Dans la mesure où l’impact de la transformation n’est pas encore identifiable, ce que nous pouvons dire avec certitude est que ces espaces se multiplient et proposent indéniablement, par le désir de voir les choses bouger, muter, se transformer… C’est le commencement d’un projet ou plusieurs projets politiques.
En créant des espaces où il est possible d’imaginer et de s’exprimer de manière décomplexée avec d’autres, ces pratiques créent des possibles, ils ouvrent des espaces et permettent au collectif de se libérer d’infrastructures étouffantes, même le temps d’un atelier, d’une pratique, d’une rencontre…

Afin de continuer à circonscrire, même largement, la transformation à l’initiative de ces pratiques et celle qui est à l’oeuvre et reçue par les publics, nous souhaitons poursuivre nos échanges avec la communauté ainsi que prendre contact avec d’autres pratiques qui s’inventent et prolonger les discussions dans le cadre des Agoras et entretiens.

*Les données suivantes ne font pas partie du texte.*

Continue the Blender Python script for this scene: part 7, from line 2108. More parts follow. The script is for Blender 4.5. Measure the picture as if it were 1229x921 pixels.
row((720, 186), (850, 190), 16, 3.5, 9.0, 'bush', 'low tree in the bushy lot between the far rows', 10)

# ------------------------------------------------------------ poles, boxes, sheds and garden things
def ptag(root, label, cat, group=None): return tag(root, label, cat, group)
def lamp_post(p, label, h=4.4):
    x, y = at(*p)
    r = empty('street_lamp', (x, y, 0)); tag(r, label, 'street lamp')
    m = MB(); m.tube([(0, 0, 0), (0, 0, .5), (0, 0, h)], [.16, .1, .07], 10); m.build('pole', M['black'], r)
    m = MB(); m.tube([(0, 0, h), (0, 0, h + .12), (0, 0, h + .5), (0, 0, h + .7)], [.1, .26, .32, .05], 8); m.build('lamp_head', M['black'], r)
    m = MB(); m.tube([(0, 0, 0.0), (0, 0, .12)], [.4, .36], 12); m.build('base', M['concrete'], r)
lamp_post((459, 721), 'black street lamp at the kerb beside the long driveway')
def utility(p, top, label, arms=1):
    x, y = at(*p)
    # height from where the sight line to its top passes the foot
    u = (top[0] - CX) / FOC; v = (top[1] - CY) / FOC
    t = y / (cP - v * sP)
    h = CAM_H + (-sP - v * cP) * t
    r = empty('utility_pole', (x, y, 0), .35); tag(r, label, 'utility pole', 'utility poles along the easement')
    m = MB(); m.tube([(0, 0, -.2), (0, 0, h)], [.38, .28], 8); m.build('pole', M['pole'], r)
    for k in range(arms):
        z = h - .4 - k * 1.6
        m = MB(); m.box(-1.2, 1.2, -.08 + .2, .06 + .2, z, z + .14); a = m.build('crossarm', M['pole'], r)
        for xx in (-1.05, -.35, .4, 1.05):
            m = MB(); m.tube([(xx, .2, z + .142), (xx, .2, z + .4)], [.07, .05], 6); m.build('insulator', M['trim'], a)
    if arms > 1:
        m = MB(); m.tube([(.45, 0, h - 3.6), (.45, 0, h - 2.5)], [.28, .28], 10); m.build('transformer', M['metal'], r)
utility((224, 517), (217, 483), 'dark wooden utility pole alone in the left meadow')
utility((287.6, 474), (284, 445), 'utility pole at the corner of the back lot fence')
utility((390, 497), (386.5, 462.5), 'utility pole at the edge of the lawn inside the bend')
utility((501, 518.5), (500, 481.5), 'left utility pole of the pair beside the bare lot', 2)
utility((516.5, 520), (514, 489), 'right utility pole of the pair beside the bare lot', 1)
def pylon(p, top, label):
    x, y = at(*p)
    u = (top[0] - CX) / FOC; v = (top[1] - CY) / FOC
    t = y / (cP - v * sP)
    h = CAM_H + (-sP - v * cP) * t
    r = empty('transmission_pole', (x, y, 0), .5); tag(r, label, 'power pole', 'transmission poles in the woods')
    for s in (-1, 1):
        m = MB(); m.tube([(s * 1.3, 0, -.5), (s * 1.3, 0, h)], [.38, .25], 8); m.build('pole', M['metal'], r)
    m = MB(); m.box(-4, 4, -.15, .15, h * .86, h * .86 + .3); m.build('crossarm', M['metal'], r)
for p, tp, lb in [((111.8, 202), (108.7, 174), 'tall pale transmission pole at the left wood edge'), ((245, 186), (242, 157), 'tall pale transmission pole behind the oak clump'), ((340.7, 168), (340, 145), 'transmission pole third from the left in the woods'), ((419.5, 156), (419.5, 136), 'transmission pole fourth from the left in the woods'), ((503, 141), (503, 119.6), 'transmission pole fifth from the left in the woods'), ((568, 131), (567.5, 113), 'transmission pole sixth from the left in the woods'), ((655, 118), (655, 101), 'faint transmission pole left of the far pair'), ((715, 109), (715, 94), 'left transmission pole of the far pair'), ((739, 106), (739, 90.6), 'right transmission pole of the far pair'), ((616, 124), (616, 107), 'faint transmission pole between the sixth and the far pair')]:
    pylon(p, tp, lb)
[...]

La prochaine étape sera de commencer à spécifier les conditions de réceptions individuelles et collectives de l’expérience dans ces espaces de pratiques et développer un questionnaire qui nous permettra de définir certaines typologies de transformations aux contextes d’expériences.
De plus, nous souhaitons assurer une veille et un suivi avec les pratiques que nous observons déjà car elle nous permettra de considérer la perspective d’une temporalité plus longue des impacts de ces pratiques. Par exemple, comment ces pratiques créatives activent-elles le collectif ? Et comment inspirent-elles d’autres espaces de pratique ? Car une question qui reste importante est celle de savoir comment - et si les pratiques continuent à vivre et à évoluer même lorsqu’un espace de pratiques prend fin.

(1)- Joie militante : construire des luttes en prise avec leurs mondes. Carla Bergman and Nick Montgomery. Édition du commun, 2021, Rennes, p.188.